== Goal ==
Give the material once more, word for word, without any images.

((

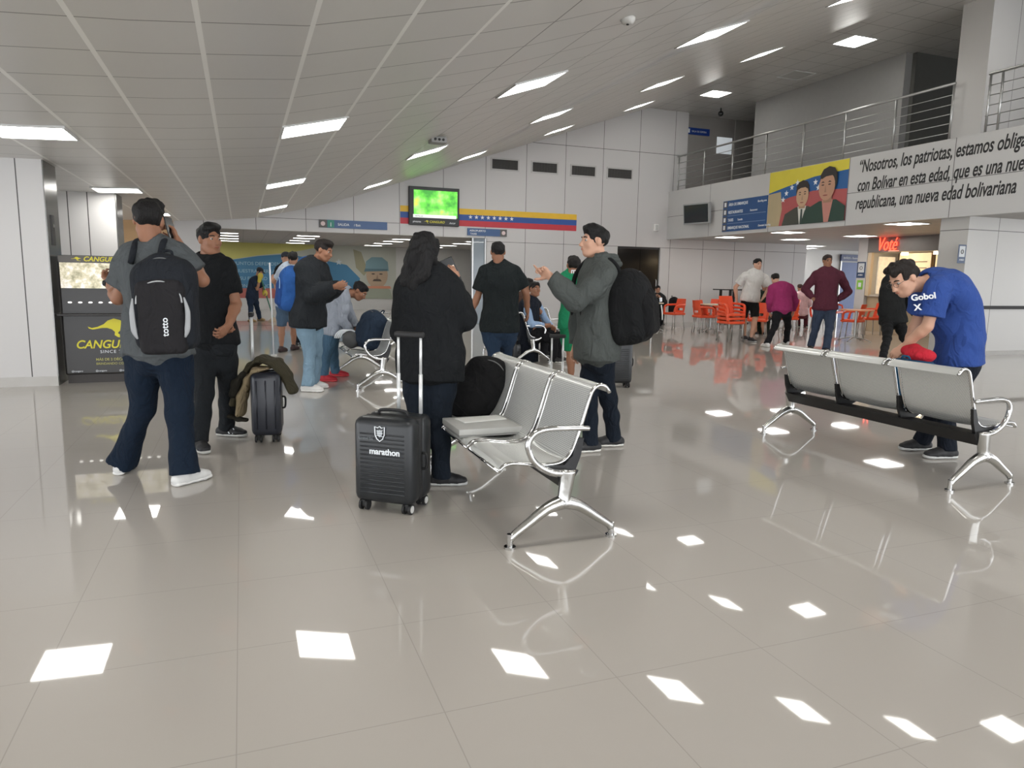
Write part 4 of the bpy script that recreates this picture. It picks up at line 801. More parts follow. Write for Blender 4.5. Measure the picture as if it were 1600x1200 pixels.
def rtable(label, loc, r=.4, col=(206, 196, 170)):
    t = thing('cafe_table', label, 'table', loc, 0); MB().cyl((0, 0, .71), (0, 0, .735), r, 32).build('tabletop', mat('tabletop_%d' % col[0], col, .35), t, .6); MB().cyl((0, 0, .05), (0, 0, .71), .028, 14).build('column', m_leg, t, .6)
    for k in range(4): a = k*PI/2+.4; MB().tube([(0, 0, .10), (.18*math.cos(a), .18*math.sin(a), .07), (.36*math.cos(a), .36*math.sin(a), .022)], [.018, .015, .013], 8).cyl((.36*math.cos(a), .36*math.sin(a), 0), (.36*math.cos(a), .36*math.sin(a), .02), .02, 10).build('leg', m_leg, t, True)
    return t
q = fl(1120, 520); rtable('pale round cafe table between the orange chairs on the left', (q[0], q[1]+.3, 0)); q = fl(1345, 534); rtable('round cafe table with a four armed metal base right of the burgundy man', (q[0], q[1]+.2, 0), .38, (220, 150, 110))
q = fl(1032, 517); rtable('small pale table in front of the seated child', (q[0]-.1, q[1]+.3, 0), .3); q = fl(1255, 520); rtable('pale cafe table behind the magenta hooded man', (q[0], q[1]+1.2, 0))
def bar_table(label, loc):
    t = thing('bar_table', label, 'table', loc); MB().box((-.5, -.3, 1.06), (.5, .3, 1.09)).build('tabletop', m_blk, t)
    for x in (-.42, .42): MB().box((x-.03, -.03, 0), (x+.03, .03, 1.06)).build('leg', m_blk, t)
    MB().box((-.09, -.03, 0), (-.03, .03, 1.06)).build('leg', m_blk, t); MB().box((.04, -.03, 0), (.10, .03, 1.06)).build('leg', m_blk, t); MB().box((-.45, -.05, .0), (.45, .05, .03)).build('base', m_blk, t); MB().box((-.45, -.02, .28), (.45, .02, .31)).build('footrest', m_blk, t); return t
q = fl(1088, 501); bar_table('tall black bar table against the wall right of the dark doors', (q[0], 18.6, 0)); bar_table('tall black bar table mostly hidden behind the white shirted man', (15.6, 18.9, 0))
# ================================================================ people
SKINS = dict(a=(172, 128, 104), b=(150, 106, 82), c=(196, 152, 128), d=(128, 92, 74))
def skin_mat(k): m_ = mat('skin_'+k, SKINS[k], .5, bump=.08, scale=180, var=.07, spec=.35, vscale=14); m_.node_tree.nodes['Principled BSDF'].inputs['Subsurface Weight'].default_value = .0; return m_
m_eyew = mat('eye_white', (168, 158, 150), .5, var=0); m_iris = mat('iris', (40, 28, 22), .2, var=0)
def lerp(a, b, t): return a+(b-a)*t
def head_frame(face, up=(0, 1, 0)):
    y = cv(*face); z = HR*up[0]+HZ*up[1]+HF*up[2]; z = nrm(z-y*(z@y)); return np.stack([np.cross(y, z), y, z], 1)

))

== Solution to the exercise ==
Write part 4 of the bpy script that recreates this picture. It picks up at line 801. More parts follow. Write for Blender 4.5. Measure the picture as if it were 1600x1200 pixels.
def rtable(label, loc, r=.4, col=(206, 196, 170)):
    t = thing('cafe_table', label, 'table', loc, 0); MB().cyl((0, 0, .71), (0, 0, .735), r, 32).build('tabletop', mat('tabletop_%d' % col[0], col, .35), t, .6); MB().cyl((0, 0, .05), (0, 0, .71), .028, 14).build('column', m_leg, t, .6)
    for k in range(4): a = k*PI/2+.4; MB().tube([(0, 0, .10), (.18*math.cos(a), .18*math.sin(a), .07), (.36*math.cos(a), .36*math.sin(a), .022)], [.018, .015, .013], 8).cyl((.36*math.cos(a), .36*math.sin(a), 0), (.36*math.cos(a), .36*math.sin(a), .02), .02, 10).build('leg', m_leg, t, True)
    return t
q = fl(1120, 520); rtable('pale round cafe table between the orange chairs on the left', (q[0], q[1]+.3, 0)); q = fl(1345, 534); rtable('round cafe table with a four armed metal base right of the burgundy man', (q[0], q[1]+.2, 0), .38, (220, 150, 110))
q = fl(1032, 517); rtable('small pale table in front of the seated child', (q[0]-.1, q[1]+.3, 0), .3); q = fl(1255, 520); rtable('pale cafe table behind the magenta hooded man', (q[0], q[1]+1.2, 0))
def bar_table(label, loc):
    t = thing('bar_table', label, 'table', loc); MB().box((-.5, -.3, 1.06), (.5, .3, 1.09)).build('tabletop', m_blk, t)
    for x in (-.42, .42): MB().box((x-.03, -.03, 0), (x+.03, .03, 1.06)).build('leg', m_blk, t)
    MB().box((-.09, -.03, 0), (-.03, .03, 1.06)).build('leg', m_blk, t); MB().box((.04, -.03, 0), (.10, .03, 1.06)).build('leg', m_blk, t); MB().box((-.45, -.05, .0), (.45, .05, .03)).build('base', m_blk, t); MB().box((-.45, -.02, .28), (.45, .02, .31)).build('footrest', m_blk, t); return t
q = fl(1088, 501); bar_table('tall black bar table against the wall right of the dark doors', (q[0], 18.6, 0)); bar_table('tall black bar table mostly hidden behind the white shirted man', (15.6, 18.9, 0))
# ================================================================ people
SKINS = dict(a=(172, 128, 104), b=(150, 106, 82), c=(196, 152, 128), d=(128, 92, 74))
def skin_mat(k): m_ = mat('skin_'+k, SKINS[k], .5, bump=.08, scale=180, var=.07, spec=.35, vscale=14); m_.node_tree.nodes['Principled BSDF'].inputs['Subsurface Weight'].default_value = .0; return m_
m_eyew = mat('eye_white', (168, 158, 150), .5, var=0); m_iris = mat('iris', (40, 28, 22), .2, var=0)
def lerp(a, b, t): return a+(b-a)*t
def head_frame(face, up=(0, 1, 0)):
    y = cv(*face); z = HR*up[0]+HZ*up[1]+HF*up[2]; z = nrm(z-y*(z@y)); return np.stack([np.cross(y, z), y, z], 1)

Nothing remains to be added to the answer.